When helping hurts: Study finds humanitarian aid without political change can undermine peace efforts
New research from the Hebrew University of Jerusalem has found that humanitarian efforts aimed at improving daily life in conflict zones can backfire when they are not matched with meaningful political reform, raising fresh questions about a long-held belief in peace-building.
The study, published in Peace and Conflict: Journal of Peace Psychology, found that members of dominant groups in protracted conflicts can experience a form of moral licensing when exposed to aid initiatives. This creates a sense that they have done enough good, easing pressure to support deeper political compromise.

At the Kerem Shalom crossing, humanitarian aid deliveries to Gaza resume on the first day of a temporary ceasefire between Israel and Hamas on Jan. 19, 2025. Photo by Majdi Fathi/TPS- IL
“Policies that aim to improve lives may appear as positive advances, but when they are not accompanied by meaningful political change, they make people feel that progress has been made while the real underlying issues remain unresolved,” said Eli Adler, a joint PhD candidate at Hebrew University and Aalto University who led the study.
The research focused on an Israeli project designed to shrink the conflict by improving Palestinians’ quality of life without confronting core political disputes. More than 350 Jewish Israeli participants were divided into two groups, with half shown campaign material promoting the initiative before answering questions about their views on the conflict.
The findings showed a clear shift among right-wing participants. Those who viewed the material expressed less support for political concessions needed for peace, felt reduced moral responsibility for the conflict, and reported less hope for achieving a lasting agreement compared with participants who did not see the material.
The psychologists link this pattern to moral licensing, a process where doing something good creates a sense of moral completion that reduces motivation for harder or more uncomfortable actions.
“Helping the other side can be an important human gesture,” said Professor Eran Halperin from Hebrew University’s Department of Psychology. “But when such efforts replace political solutions instead of complementing them, they can ease moral tension and make compromise feel less urgent.”
The researchers say the findings apply well beyond the Israeli-Palestinian conflict, noting similar risks in any long-running and unequal struggle where a more powerful group offers assistance without confronting structural causes of division.
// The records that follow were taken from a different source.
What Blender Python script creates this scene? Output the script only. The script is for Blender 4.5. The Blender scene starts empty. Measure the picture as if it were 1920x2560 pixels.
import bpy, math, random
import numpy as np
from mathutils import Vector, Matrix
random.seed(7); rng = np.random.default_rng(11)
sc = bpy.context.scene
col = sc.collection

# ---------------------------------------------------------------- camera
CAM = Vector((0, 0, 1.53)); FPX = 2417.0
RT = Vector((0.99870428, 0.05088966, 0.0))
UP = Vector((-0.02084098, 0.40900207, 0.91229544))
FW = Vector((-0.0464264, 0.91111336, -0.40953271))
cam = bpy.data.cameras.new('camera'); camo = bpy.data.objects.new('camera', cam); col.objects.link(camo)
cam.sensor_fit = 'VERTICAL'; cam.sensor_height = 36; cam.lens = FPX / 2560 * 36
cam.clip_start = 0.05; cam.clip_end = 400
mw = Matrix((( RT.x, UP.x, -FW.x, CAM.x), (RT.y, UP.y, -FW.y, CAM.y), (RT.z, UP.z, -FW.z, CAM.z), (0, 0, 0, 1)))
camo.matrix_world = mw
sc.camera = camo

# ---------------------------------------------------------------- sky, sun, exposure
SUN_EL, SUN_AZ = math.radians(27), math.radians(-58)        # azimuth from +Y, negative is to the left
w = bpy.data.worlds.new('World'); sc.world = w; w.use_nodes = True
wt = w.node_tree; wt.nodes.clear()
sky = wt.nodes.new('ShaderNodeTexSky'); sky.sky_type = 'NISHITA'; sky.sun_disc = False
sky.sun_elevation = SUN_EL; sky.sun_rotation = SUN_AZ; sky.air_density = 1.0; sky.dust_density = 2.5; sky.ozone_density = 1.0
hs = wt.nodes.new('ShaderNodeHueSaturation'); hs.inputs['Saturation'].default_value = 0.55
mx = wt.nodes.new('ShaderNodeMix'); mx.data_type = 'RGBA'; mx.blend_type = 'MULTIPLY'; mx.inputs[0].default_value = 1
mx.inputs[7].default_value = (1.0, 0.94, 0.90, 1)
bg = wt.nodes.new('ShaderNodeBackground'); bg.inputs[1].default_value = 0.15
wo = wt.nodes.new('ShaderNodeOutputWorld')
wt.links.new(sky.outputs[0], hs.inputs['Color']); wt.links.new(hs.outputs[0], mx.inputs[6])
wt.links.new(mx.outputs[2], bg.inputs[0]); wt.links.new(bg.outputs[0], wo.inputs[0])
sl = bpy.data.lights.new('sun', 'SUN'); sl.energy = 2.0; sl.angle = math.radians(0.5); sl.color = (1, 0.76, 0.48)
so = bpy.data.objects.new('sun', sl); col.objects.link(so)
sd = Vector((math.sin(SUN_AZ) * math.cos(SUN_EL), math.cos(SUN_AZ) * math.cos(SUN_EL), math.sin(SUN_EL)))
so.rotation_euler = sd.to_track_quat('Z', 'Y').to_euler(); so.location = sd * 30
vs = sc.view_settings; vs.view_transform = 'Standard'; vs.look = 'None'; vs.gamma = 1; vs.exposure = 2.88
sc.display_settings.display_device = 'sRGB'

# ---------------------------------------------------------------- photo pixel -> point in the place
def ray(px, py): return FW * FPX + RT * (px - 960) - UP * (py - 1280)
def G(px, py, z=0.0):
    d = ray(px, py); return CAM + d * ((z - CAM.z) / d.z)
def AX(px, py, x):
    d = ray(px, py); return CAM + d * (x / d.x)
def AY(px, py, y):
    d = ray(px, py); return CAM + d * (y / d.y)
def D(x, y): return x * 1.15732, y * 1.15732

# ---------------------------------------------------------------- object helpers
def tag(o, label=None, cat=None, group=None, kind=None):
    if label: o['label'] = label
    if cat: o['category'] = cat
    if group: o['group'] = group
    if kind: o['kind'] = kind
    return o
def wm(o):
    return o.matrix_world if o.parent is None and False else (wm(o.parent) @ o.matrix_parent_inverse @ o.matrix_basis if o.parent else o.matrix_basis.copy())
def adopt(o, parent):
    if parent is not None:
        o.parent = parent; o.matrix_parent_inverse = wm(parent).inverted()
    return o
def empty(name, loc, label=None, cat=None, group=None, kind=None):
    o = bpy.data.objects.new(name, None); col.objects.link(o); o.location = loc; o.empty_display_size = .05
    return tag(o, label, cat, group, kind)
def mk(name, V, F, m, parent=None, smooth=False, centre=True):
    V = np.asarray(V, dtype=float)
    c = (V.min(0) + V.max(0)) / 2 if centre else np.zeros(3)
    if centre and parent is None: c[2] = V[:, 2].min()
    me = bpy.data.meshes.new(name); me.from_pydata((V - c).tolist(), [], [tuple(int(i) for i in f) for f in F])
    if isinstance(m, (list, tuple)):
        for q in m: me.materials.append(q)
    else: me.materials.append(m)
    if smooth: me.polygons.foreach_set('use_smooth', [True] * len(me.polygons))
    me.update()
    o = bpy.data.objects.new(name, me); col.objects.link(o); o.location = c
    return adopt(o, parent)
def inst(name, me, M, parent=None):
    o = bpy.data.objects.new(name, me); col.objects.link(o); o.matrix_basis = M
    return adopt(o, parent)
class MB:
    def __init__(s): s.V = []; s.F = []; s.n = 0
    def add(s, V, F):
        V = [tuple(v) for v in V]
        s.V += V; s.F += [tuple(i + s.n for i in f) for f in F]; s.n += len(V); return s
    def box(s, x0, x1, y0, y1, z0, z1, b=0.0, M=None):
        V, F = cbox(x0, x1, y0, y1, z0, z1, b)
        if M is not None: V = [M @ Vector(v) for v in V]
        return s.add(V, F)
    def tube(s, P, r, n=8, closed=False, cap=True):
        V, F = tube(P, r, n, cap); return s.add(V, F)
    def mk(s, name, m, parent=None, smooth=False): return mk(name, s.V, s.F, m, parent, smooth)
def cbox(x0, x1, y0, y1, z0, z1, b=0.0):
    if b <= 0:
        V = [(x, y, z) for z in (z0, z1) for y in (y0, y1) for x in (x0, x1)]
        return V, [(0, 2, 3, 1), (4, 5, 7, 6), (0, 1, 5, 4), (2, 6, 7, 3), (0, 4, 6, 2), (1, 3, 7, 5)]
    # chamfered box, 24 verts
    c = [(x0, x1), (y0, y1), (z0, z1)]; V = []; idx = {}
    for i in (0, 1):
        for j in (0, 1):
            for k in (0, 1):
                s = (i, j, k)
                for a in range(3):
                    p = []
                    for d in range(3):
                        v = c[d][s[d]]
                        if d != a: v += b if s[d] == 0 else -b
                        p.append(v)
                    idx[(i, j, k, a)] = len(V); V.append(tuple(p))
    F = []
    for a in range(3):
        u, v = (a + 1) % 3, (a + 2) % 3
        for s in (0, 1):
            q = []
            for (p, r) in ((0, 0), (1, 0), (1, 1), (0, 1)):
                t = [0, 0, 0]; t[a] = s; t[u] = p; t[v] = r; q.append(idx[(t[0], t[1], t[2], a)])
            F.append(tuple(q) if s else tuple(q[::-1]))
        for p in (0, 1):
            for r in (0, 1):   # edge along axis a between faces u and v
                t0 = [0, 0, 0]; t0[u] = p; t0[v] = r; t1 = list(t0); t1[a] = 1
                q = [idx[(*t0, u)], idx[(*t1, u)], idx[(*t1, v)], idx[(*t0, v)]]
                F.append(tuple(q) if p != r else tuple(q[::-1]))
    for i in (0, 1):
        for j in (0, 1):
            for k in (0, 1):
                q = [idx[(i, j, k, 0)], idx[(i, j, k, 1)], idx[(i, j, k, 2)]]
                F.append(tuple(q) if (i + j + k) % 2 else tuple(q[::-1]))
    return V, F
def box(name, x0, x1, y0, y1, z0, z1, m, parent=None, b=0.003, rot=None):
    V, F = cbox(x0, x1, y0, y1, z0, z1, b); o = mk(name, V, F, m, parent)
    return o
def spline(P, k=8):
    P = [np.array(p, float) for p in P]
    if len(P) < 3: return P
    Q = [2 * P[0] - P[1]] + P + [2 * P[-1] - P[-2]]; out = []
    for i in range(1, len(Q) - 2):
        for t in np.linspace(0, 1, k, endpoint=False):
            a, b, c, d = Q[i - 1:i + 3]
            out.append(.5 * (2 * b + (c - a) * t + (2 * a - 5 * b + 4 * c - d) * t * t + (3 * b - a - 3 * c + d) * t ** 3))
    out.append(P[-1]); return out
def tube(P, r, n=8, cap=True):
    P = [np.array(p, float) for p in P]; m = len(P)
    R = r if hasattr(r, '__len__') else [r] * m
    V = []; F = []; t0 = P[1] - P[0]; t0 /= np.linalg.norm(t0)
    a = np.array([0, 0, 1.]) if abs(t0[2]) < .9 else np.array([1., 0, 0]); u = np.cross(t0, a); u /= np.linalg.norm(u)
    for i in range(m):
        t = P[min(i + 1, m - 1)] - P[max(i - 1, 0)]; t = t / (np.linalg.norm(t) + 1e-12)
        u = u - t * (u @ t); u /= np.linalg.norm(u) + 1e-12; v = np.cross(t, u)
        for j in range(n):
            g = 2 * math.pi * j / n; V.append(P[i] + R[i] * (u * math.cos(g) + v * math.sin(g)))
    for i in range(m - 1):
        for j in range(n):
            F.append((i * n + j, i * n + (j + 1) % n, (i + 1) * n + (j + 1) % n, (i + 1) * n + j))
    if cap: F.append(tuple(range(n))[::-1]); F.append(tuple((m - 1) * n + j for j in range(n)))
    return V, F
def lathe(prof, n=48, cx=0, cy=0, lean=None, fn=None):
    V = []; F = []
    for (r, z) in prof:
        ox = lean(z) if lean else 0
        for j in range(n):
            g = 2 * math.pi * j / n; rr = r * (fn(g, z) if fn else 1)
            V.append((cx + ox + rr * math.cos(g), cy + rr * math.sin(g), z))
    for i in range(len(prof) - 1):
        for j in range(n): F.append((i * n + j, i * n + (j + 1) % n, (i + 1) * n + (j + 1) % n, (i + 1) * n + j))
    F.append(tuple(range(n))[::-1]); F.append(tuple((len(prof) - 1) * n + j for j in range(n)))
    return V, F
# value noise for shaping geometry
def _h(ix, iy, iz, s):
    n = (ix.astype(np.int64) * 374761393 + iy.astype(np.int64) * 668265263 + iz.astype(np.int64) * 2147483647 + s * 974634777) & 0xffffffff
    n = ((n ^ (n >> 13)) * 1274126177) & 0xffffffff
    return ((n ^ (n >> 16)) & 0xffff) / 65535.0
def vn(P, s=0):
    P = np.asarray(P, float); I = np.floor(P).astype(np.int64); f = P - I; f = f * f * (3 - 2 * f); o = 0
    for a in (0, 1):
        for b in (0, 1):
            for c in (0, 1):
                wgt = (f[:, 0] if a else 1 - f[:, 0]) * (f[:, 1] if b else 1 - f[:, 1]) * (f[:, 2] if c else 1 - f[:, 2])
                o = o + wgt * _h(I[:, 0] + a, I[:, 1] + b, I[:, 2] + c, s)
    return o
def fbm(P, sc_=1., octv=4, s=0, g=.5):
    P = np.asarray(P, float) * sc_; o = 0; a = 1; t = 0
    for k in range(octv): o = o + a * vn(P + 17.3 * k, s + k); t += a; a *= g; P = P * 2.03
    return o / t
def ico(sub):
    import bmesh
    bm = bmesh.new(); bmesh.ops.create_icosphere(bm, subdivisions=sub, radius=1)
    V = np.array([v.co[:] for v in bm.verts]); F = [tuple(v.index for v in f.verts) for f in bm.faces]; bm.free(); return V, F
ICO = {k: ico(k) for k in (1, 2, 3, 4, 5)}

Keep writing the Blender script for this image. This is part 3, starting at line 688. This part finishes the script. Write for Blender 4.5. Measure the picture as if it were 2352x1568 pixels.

“Goodwill alone cannot bring peace,” Adler said. “It must be matched with courage, shared responsibility and a willingness to address inequality directly. Otherwise, even the best intentions risk becoming part of the problem rather than the solution.”
The study argues that humanitarian programmes in conflict zones should be designed to support, and not substitute for, political negotiations and systemic reforms that deal with the roots of conflict.
The full paper, One step forward, two steps back: The dark side of helping initiatives in protracted conflicts, appears in Peace and Conflict: Journal of Peace Psychology.